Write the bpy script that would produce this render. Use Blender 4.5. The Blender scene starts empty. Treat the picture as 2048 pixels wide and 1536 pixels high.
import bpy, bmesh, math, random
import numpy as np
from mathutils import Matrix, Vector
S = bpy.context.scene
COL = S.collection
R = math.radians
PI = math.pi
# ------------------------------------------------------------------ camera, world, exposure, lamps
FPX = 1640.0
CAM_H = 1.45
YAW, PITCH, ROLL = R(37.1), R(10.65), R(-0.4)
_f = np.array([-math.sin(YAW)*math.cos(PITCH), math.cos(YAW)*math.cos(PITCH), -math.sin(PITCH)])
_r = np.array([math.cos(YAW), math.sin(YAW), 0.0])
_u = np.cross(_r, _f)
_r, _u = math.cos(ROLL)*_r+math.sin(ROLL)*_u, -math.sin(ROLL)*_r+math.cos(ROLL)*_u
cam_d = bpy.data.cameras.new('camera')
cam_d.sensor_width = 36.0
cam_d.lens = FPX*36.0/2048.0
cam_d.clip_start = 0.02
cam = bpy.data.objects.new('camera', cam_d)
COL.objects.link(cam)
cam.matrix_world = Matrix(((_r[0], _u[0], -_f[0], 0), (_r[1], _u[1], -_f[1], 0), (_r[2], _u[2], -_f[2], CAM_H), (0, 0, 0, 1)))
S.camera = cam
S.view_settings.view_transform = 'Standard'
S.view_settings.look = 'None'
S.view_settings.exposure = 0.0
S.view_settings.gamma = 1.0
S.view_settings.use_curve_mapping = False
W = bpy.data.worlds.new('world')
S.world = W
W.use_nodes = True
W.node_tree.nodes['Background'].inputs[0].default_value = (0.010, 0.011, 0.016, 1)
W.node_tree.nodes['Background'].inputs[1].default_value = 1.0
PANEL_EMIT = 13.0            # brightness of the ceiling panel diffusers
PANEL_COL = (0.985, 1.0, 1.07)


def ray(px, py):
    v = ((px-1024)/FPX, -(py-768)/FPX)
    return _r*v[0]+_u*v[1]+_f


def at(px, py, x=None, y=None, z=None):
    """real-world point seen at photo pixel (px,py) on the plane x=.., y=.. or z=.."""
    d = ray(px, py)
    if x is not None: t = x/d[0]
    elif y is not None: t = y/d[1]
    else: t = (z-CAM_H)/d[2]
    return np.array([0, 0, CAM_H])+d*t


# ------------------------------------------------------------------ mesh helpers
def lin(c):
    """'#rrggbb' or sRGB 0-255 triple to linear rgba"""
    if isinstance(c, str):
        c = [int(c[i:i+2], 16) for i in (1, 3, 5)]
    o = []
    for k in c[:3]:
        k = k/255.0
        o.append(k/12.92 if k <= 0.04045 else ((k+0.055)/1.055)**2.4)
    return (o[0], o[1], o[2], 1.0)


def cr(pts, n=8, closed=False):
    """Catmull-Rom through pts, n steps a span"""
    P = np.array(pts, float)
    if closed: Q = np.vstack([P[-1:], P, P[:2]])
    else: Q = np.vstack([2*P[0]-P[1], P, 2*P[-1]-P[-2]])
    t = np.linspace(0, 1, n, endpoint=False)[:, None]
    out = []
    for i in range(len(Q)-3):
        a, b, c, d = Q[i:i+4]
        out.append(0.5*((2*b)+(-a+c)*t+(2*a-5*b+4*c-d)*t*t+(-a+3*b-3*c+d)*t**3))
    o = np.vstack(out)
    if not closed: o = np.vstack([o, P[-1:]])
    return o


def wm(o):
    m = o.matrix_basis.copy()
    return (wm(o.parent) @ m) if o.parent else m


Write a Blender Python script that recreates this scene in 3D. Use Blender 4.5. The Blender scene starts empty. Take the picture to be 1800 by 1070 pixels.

****************

#### [Goal]
Set all of the entries down again, exactly as they were given.

#### [Result of the task]
Write the bpy script that would produce this render. Use Blender 4.5. The Blender scene starts empty. Treat the picture as 2048 pixels wide and 1536 pixels high.
import bpy, bmesh, math, random
import numpy as np
from mathutils import Matrix, Vector
S = bpy.context.scene
COL = S.collection
R = math.radians
PI = math.pi
# ------------------------------------------------------------------ camera, world, exposure, lamps
FPX = 1640.0
CAM_H = 1.45
YAW, PITCH, ROLL = R(37.1), R(10.65), R(-0.4)
_f = np.array([-math.sin(YAW)*math.cos(PITCH), math.cos(YAW)*math.cos(PITCH), -math.sin(PITCH)])
_r = np.array([math.cos(YAW), math.sin(YAW), 0.0])
_u = np.cross(_r, _f)
_r, _u = math.cos(ROLL)*_r+math.sin(ROLL)*_u, -math.sin(ROLL)*_r+math.cos(ROLL)*_u
cam_d = bpy.data.cameras.new('camera')
cam_d.sensor_width = 36.0
cam_d.lens = FPX*36.0/2048.0
cam_d.clip_start = 0.02
cam = bpy.data.objects.new('camera', cam_d)
COL.objects.link(cam)
cam.matrix_world = Matrix(((_r[0], _u[0], -_f[0], 0), (_r[1], _u[1], -_f[1], 0), (_r[2], _u[2], -_f[2], CAM_H), (0, 0, 0, 1)))
S.camera = cam
S.view_settings.view_transform = 'Standard'
S.view_settings.look = 'None'
S.view_settings.exposure = 0.0
S.view_settings.gamma = 1.0
S.view_settings.use_curve_mapping = False
W = bpy.data.worlds.new('world')
S.world = W
W.use_nodes = True
W.node_tree.nodes['Background'].inputs[0].default_value = (0.010, 0.011, 0.016, 1)
W.node_tree.nodes['Background'].inputs[1].default_value = 1.0
PANEL_EMIT = 13.0            # brightness of the ceiling panel diffusers
PANEL_COL = (0.985, 1.0, 1.07)


def ray(px, py):
    v = ((px-1024)/FPX, -(py-768)/FPX)
    return _r*v[0]+_u*v[1]+_f


def at(px, py, x=None, y=None, z=None):
    """real-world point seen at photo pixel (px,py) on the plane x=.., y=.. or z=.."""
    d = ray(px, py)
    if x is not None: t = x/d[0]
    elif y is not None: t = y/d[1]
    else: t = (z-CAM_H)/d[2]
    return np.array([0, 0, CAM_H])+d*t


# ------------------------------------------------------------------ mesh helpers
def lin(c):
    """'#rrggbb' or sRGB 0-255 triple to linear rgba"""
    if isinstance(c, str):
        c = [int(c[i:i+2], 16) for i in (1, 3, 5)]
    o = []
    for k in c[:3]:
        k = k/255.0
        o.append(k/12.92 if k <= 0.04045 else ((k+0.055)/1.055)**2.4)
    return (o[0], o[1], o[2], 1.0)


def cr(pts, n=8, closed=False):
    """Catmull-Rom through pts, n steps a span"""
    P = np.array(pts, float)
    if closed: Q = np.vstack([P[-1:], P, P[:2]])
    else: Q = np.vstack([2*P[0]-P[1], P, 2*P[-1]-P[-2]])
    t = np.linspace(0, 1, n, endpoint=False)[:, None]
    out = []
    for i in range(len(Q)-3):
        a, b, c, d = Q[i:i+4]
        out.append(0.5*((2*b)+(-a+c)*t+(2*a-5*b+4*c-d)*t*t+(-a+3*b-3*c+d)*t**3))
    o = np.vstack(out)
    if not closed: o = np.vstack([o, P[-1:]])
    return o


def wm(o):
    m = o.matrix_basis.copy()
    return (wm(o.parent) @ m) if o.parent else m


Write a Blender Python script that recreates this scene in 3D. Use Blender 4.5. The Blender scene starts empty. Take the picture to be 1800 by 1070 pixels.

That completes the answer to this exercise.